## begin Data

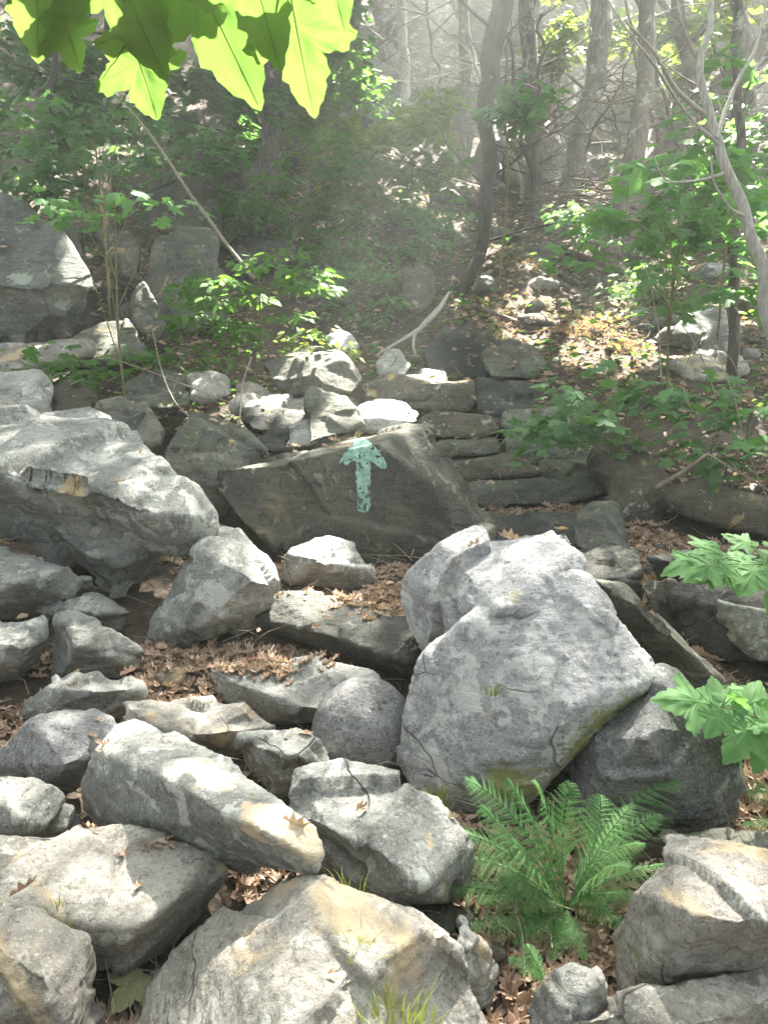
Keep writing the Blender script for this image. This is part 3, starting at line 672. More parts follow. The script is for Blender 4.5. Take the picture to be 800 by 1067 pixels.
# ------------------------------------------------------------------ ground
def axis_vals(segs):
    out = []
    for a, b, s in segs: out += list(np.arange(a, b - 1e-6, s))
    out.append(segs[-1][1]); return np.array(out)
xs = axis_vals([(-60, -12, 2.0), (-12, -4, .16), (-4, 4, .045), (4, 12, .16), (12, 60, 2.0)])
ys = axis_vals([(-40, 0, 2.0), (0, 1, .2), (1, 8, .045), (8, 20, .12), (20, 36, .6), (36, 70, 2.0)])
X, Y = np.meshgrid(xs, ys); Z = ground(X, Y)
pp = np.stack([X.ravel(), Y.ravel(), np.zeros(X.size)], 1)
Z = Z.ravel() + .035 + .05 * fbm(pp * 1.7, 4) + .03 * fbm(pp * 9, 3) + np.clip((Y.ravel() - 6) / 4, 0, 1) * .16 * fbm(pp * 1.1 + 5, 5, True) - .05
nx, ny = len(xs), len(ys); idx = np.arange(nx * ny).reshape(ny, nx)
F = np.stack([idx[:-1, :-1].ravel(), idx[:-1, 1:].ravel(), idx[1:, 1:].ravel(), idx[1:, :-1].ravel()], 1)
gmesh = np_mesh('ground', np.stack([X.ravel(), Y.ravel(), Z], 1), F, True)
tag(link('ground', gmesh, M['soil']), 'brown forest floor of soil and rotted leaves rising up the slope', kind='structure')
def gz(x, y): return float(ground(x, y)) - .02

# ------------------------------------------------------------------ leaves
def frames(axis, normal):
    a = axis / np.linalg.norm(axis, axis=1)[:, None]; n = normal - (normal * a).sum(1)[:, None] * a
    n /= np.linalg.norm(n, axis=1)[:, None] + 1e-9; return a, np.cross(a, n), n
def leaves_mesh(name, T, TF, pos, axis, normal, size):
    "T: template verts (x across, y along, z up)"
    a, s, n = frames(axis, normal)
    V = pos[:, None, :] + size[:, None, None] * (T[None, :, 0:1] * s[:, None, :] + T[None, :, 1:2] * a[:, None, :] + T[None, :, 2:3] * n[:, None, :])
    k = len(T); F = (TF[None] + (np.arange(len(pos)) * k)[:, None, None]).reshape(-1, TF.shape[1])
    return V.reshape(-1, 3), F
def maple(teeth=False, droop=.2, fold=.2):
    half = [(.02, .0), (.2, -.07), (.40, -.02), (.34, .12), (.30, .20), (.62, .40), (.52, .46), (.50, .52), (.36, .50), (.21, .50), (.27, .66), (.20, .70), (.17, .80), (.08, .90), (0, 1.0)]
    if teeth:
        h2 = []
        for (x0, y0), (x1, y1) in zip(half[:-1], half[1:]):
            h2.append((x0, y0)); L = math.hypot(x1 - x0, y1 - y0); n = int(L / .05)
            for j in range(1, n):
                t = j / n; o = .018 if j % 2 else -.004
                h2.append((x0 + (x1 - x0) * t + (y1 - y0) / L * o, y0 + (y1 - y0) * t - (x1 - x0) / L * o))
        half = h2 + [half[-1]]
    out = half + [(-x, y) for x, y in half[-2::-1]]
    zf = lambda x, y: -fold * abs(x) * (1 - .3 * y) - droop * y * y + .03 * math.sin(x * 9 + 1) * y + (.02 * math.sin(x * 23) * math.cos(y * 17) if teeth else 0)
    k = len(out); rings = [.35, .7, 1.0] if teeth else [1.0]
    V = [(0, .28, zf(0, .28))]
    for s_ in rings: V += [(x * s_, .28 + (y - .28) * s_, zf(x * s_, .28 + (y - .28) * s_)) for x, y in out]
    F = [(0, i + 1, (i + 1) % k + 1) for i in range(k)]
    for r in range(len(rings) - 1):
        for i in range(k):
            a, b = 1 + r * k + i, 1 + r * k + (i + 1) % k; F += [(a, a + k, b + k), (a, b + k, b)]
    if teeth:      # raised veins
        for (tx, ty) in ((0, .96), (.58, .41), (-.58, .41), (.37, 0), (-.37, 0)):
            N = 7; b0 = len(V)
            for i in range(N + 1):
                t = i / N; x = tx * t; y = .02 + (ty - .02) * t; w = .009 * (1 - t * .8); L = math.hypot(tx, ty); sx, sy = -ty / L * w, tx / L * w
                if abs(tx) < .01: sx, sy = w, 0
                z = zf(x, y) ; V += [(x - sx, y - sy, z + .002), (x + sx, y + sy, z + .002), (x, y, z + .009), (x, y, z - .006)]
            for i in range(N):
                a = b0 + 4 * i
                for p_, q_ in ((0, 2), (2, 1), (1, 3), (3, 0)): F += [(a + p_, a + q_, a + 4 + q_), (a + p_, a + 4 + q_, a + 4 + p_)]
    return np.array(V, float), np.array(F)
CURL = (np.array([(0, 0, .05), (.2, .25, .16), (.26, .55, .22), (.12, .85, .1), (0, 1, .2), (-.14, .8, .02), (-.22, .5, .12), (-.15, .2, .05), (0, .5, -.02)]), np.array([(8, i, (i + 1) % 8) for i in range(8)]))
MAPLE = maple(); MAPLE_T = maple(True, .25, .12)
SIMPLE = (np.array([(0, 0, 0), (.30, .35, -.06), (.16, .75, -.12), (0, 1, -.2), (-.16, .75, -.12), (-.30, .35, -.06)]), np.array([(0, 1, 2), (0, 2, 3), (0, 3, 4), (0, 4, 5)]))
DEAD = (np.array([(0, 0, 0), (.16, .16, .10), (.10, .3, .02), (.34, .42, .2), (.16, .55, .06), (.26, .75, .16), (.06, .8, .05), (0, 1, .16), (-.10, .8, .03), (-.25, .7, .14), (-.14, .52, .02), (-.33, .38, .18), (-.1, .28, 0), (-.17, .14, .1)], float), None)
DEAD[0][:, 0] *= .8; DEAD[0][:, 2] *= 1.5; kD = len(DEAD[0]); DEAD = (np.vstack([[(0, .5, 0)], DEAD[0]]), np.array([(0, i + 1, (i + 1) % kD + 1) for i in range(kD)]))

def blob_plant(label, px, py, rx, ry, D, Dr, n, size, mat='leaf', tmpl=MAPLE, clumps=14, base=None, name='maple_sapling', cat='sapling', group=None, stems=True, flat=.22, up=1.0, drop=None):
    c = Q(px, py, D); wx = rx * D / FPX; wz = ry * D / FPX
    gx, gy = (base if base else (c.x + R.uniform(-.1, .1), c.y + R.uniform(-.1, .1)))
    root = Vector((gx, gy, gz(gx, gy)))
    o = empty(name, root); tag(o, label, cat, group)
    n = int(n * (1.7 if D > 6.1 else 1.0)); size = size * (1.15 if D > 6.1 else 1.0)
    cl = []
    for i in range(clumps):
        th = R.uniform(0, 6.283); r = math.sqrt(R.random())
        cl.append(c + Vector((math.cos(th) * r * wx, R.uniform(-Dr, Dr), math.sin(th) * r * wz)))
    cr = max(.05, .9 * wx / math.sqrt(clumps) + size * .8)
    k = RN.integers(0, clumps, n); ca = np.array([q[:] for q in cl])
    th = RN.uniform(0, 6.283, n); rr = np.sqrt(RN.random(n)) * cr
    pos = ca[k] + np.stack([np.cos(th) * rr, np.sin(th) * rr, RN.normal(size=n) * cr * flat - rr * .25], 1)
    axis = np.stack([np.cos(th) + RN.normal(size=n) * .4, np.sin(th) + RN.normal(size=n) * .4, RN.normal(size=n) * .25 - .25], 1)
    nrm = np.stack([RN.normal(size=n) * .35, RN.normal(size=n) * .35 - .15, np.full(n, up)], 1)
    sz = size * RN.uniform(.55, 1.15, n)
    kk_ = cull(pos, False); pos, axis, nrm, sz = pos[kk_], axis[kk_], nrm[kk_], sz[kk_]
    V, F = leaves_mesh('foliage', *tmpl, pos - np.array(root), axis, nrm, sz)
    link('foliage', np_mesh('foliage', V, F), M[mat], o)
    if stems:
        m = MB(); top = c + Vector((0, 0, wz * .3)); rb = .004 + .0035 * (top - root).length + .002
        pts, rr2 = smooth_path([root, root.lerp(top, .5) + Vector((R.uniform(-.06, .06), R.uniform(-.05, .05), 0)), top], [rb, rb * .75, rb * .4], 5)
        m.tube([p - root for p in pts], rr2, 6)
        for q in cl:
            t = R.uniform(.45, .98); s = pts[int(t * (len(pts) - 1))]
            mid = s.lerp(q, .5) + Vector((0, 0, .05 * (q - s).length))
            pp_, r_ = smooth_path([s, mid, q], [rb * .4, rb * .28, rb * .12], 3)
            m.tube([p - root for p in pp_], r_, 4)
        link('stem', np_mesh('stem', np.array(m.v), np.array(m.f), True), M['stem'], o)
    return o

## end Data

What the exercise asks -> Return nothing but the lines running from the start of the data to the line with "def gz(x, y): return", please, both ends included and no pictures.

Exercise response ->
Keep writing the Blender script for this image. This is part 3, starting at line 672. More parts follow. The script is for Blender 4.5. Take the picture to be 800 by 1067 pixels.
# ------------------------------------------------------------------ ground
def axis_vals(segs):
    out = []
    for a, b, s in segs: out += list(np.arange(a, b - 1e-6, s))
    out.append(segs[-1][1]); return np.array(out)
xs = axis_vals([(-60, -12, 2.0), (-12, -4, .16), (-4, 4, .045), (4, 12, .16), (12, 60, 2.0)])
ys = axis_vals([(-40, 0, 2.0), (0, 1, .2), (1, 8, .045), (8, 20, .12), (20, 36, .6), (36, 70, 2.0)])
X, Y = np.meshgrid(xs, ys); Z = ground(X, Y)
pp = np.stack([X.ravel(), Y.ravel(), np.zeros(X.size)], 1)
Z = Z.ravel() + .035 + .05 * fbm(pp * 1.7, 4) + .03 * fbm(pp * 9, 3) + np.clip((Y.ravel() - 6) / 4, 0, 1) * .16 * fbm(pp * 1.1 + 5, 5, True) - .05
nx, ny = len(xs), len(ys); idx = np.arange(nx * ny).reshape(ny, nx)
F = np.stack([idx[:-1, :-1].ravel(), idx[:-1, 1:].ravel(), idx[1:, 1:].ravel(), idx[1:, :-1].ravel()], 1)
gmesh = np_mesh('ground', np.stack([X.ravel(), Y.ravel(), Z], 1), F, True)
tag(link('ground', gmesh, M['soil']), 'brown forest floor of soil and rotted leaves rising up the slope', kind='structure')
def gz(x, y): return float(ground(x, y)) - .02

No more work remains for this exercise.